The content of the film (and the units within) focuses on a man and a woman.  They each have differing memories of having met before at Marienbad, though the details and circumstances of their previous meeting seem to change with every shot of the film.  When the principle characters can only recall their involuntary memories, the film can consist of only the conflicts that Welles and Kurosawa articulated in their films.  For Resnais, there is only that conflict, and he heightens it by allowing his characters to navigate exclusively with their intellect.  Henri Bergson believed that to assess memory intellectually one could only perceive the singular units of memory, not the continuity that they compose (a perspective taken by the subjective structure of the film).  For the couple (and the audience) in Last Year At Marienbad, this means perpetual re-examination and assessment without ever communicating to one another the shared experience of the year before.

Alain Resnais and Alain Robbe-Grillet have succeeded in not only articulating Bergson’s theories within their film, but also forcing the audience to take an active part in aligning and contextualizing the units of Last Year In Marienbad, consciously executing Bergson’s theories.  What Last Year At Marienbad cannot do is remove the subjective element from the film as had been done in Robbe-Grillet’s novels.

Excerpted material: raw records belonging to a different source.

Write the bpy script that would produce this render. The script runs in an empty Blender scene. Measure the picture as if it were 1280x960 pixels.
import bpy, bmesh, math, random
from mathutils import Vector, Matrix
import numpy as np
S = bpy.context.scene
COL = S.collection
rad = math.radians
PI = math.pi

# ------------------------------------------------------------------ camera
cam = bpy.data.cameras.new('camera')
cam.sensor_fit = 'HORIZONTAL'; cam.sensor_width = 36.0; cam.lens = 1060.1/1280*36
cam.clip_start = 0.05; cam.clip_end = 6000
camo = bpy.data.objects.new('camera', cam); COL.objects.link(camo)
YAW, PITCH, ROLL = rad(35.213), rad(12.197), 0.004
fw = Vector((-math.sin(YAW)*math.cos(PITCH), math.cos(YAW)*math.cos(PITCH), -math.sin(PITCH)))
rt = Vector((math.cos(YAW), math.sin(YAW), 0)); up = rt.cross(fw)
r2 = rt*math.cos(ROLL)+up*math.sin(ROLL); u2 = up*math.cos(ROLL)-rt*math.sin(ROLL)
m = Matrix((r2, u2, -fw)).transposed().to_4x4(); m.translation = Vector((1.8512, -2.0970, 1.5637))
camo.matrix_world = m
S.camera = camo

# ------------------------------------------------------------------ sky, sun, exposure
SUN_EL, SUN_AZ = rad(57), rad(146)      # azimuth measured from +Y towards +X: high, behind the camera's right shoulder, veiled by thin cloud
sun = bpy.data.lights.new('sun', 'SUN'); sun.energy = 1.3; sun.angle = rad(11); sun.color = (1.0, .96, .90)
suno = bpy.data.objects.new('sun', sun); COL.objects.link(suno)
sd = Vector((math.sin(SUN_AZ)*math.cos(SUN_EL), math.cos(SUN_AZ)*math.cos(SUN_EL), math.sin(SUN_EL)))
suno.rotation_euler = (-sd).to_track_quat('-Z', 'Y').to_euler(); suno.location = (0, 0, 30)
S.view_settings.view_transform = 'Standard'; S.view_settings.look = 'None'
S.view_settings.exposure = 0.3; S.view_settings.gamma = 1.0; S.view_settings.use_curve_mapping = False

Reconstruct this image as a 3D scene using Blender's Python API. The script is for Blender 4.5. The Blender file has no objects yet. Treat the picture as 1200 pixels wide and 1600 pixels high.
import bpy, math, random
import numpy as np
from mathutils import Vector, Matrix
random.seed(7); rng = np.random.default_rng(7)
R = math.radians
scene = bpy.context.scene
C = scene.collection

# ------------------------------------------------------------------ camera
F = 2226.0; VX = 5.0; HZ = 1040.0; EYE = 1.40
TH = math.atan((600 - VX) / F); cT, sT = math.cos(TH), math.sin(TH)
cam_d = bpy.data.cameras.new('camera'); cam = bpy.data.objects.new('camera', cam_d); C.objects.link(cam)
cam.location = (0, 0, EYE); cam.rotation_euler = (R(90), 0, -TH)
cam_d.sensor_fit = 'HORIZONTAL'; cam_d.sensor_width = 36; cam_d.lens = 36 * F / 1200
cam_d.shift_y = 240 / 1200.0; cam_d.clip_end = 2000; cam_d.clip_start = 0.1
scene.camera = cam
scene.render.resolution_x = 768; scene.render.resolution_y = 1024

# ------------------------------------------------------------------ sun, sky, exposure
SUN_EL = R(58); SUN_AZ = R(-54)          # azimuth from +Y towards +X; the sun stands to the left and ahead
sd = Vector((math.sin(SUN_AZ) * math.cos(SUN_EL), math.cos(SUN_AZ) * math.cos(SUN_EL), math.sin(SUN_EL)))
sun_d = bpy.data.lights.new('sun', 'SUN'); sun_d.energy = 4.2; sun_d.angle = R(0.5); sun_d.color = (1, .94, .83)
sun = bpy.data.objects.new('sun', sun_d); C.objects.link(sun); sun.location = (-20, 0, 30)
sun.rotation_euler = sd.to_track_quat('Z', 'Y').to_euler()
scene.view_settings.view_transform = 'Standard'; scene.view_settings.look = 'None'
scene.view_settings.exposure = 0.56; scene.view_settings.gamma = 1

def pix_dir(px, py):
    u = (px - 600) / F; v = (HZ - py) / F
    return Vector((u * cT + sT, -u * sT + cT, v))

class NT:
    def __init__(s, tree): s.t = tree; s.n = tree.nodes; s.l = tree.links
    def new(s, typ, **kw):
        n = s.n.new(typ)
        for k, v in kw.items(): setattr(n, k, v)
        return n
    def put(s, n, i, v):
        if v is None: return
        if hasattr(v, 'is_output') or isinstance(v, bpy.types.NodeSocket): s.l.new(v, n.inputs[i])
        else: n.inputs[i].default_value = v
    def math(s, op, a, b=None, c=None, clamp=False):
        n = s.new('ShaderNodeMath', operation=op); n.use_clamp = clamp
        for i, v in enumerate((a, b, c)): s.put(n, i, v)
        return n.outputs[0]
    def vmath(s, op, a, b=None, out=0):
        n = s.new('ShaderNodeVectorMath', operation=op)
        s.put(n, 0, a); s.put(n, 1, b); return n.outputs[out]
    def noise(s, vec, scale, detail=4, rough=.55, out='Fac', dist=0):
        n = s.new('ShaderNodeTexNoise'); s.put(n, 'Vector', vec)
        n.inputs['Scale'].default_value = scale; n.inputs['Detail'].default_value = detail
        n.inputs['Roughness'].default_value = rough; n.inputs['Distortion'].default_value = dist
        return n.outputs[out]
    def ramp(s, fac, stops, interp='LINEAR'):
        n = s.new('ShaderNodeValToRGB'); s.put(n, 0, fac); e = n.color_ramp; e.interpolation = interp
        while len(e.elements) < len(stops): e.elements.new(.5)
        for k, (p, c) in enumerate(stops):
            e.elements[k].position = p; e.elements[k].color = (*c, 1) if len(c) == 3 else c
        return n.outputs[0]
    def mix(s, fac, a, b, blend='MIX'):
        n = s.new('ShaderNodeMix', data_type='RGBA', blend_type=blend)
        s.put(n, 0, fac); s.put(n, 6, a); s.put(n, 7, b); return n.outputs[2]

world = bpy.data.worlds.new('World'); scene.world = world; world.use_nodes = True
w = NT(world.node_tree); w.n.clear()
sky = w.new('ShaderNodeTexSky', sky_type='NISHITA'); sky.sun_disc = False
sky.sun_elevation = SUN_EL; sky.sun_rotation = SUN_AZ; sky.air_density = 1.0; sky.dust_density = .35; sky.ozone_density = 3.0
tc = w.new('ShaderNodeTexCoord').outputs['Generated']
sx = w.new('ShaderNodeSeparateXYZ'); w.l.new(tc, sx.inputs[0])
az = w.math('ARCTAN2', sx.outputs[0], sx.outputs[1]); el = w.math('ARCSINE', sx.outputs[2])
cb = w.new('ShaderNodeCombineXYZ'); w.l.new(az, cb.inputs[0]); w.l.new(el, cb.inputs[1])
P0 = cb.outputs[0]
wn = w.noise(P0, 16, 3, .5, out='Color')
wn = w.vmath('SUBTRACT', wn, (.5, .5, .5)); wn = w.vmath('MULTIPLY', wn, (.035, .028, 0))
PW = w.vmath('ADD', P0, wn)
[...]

The relationship between the author and the reader that Alain Robbe-Grillet outlines in Pour Un Nouveau Roman is strikingly similar to the relationship between the girl (Emmanuele Riva) and the Japanese man (Eiji Okada) in Alain Resnais’ first feature film, Hiroshima Mon Amour (1959).  If Bergson’s theories on involuntary memory and intuition are applicable to the structure of film, they must be applicable to the novel.  Robbe-Grillet believes that a novel with a subjective narrator can only share experiences with the reader (just as a filmmaker with his/her audience).  If events are objective, described without elusion or psychological speculation, the novel becomes a singular experience to the reader.  Similarly, the girl’s experiences in Nevers are singular to her, that is until she shares them with the Japanese man.  Now they share the memories of those experiences, though the perspective and meaning of the events may contrast.  One person’s sacred memory can just as easily be perverted once that memory is shared.  The preservation of the meaning of memory is the central concern of Resnais and Robbe-Grillet.

Filmmakers, in telling a narrative, are constantly concerned with preserving the meaning of the units of the film just as the girl wishes to preserve the memory of her German lover.  The altering of any unit of a film or memory could be devastating to the continuity that contains it.  In this way, Resnais was attempting to grapple with the problematic nature of Bergson’s theories of memory as well as their application to the cinema.  But if the cinema is synonymous with the memory of the girl’s German lover, then Resnais does not see all interpretations of shared memory as destructive.  If the girl had not shared her memories with the Japanese man, she could not have returned to Nevers.  In this case, a shared memory allowed for constructive results.  One can therefore assume, that to share a film with one’s audience, objectively, may also be constructive, hence Resnais’ second feature Last Year At Marienbad.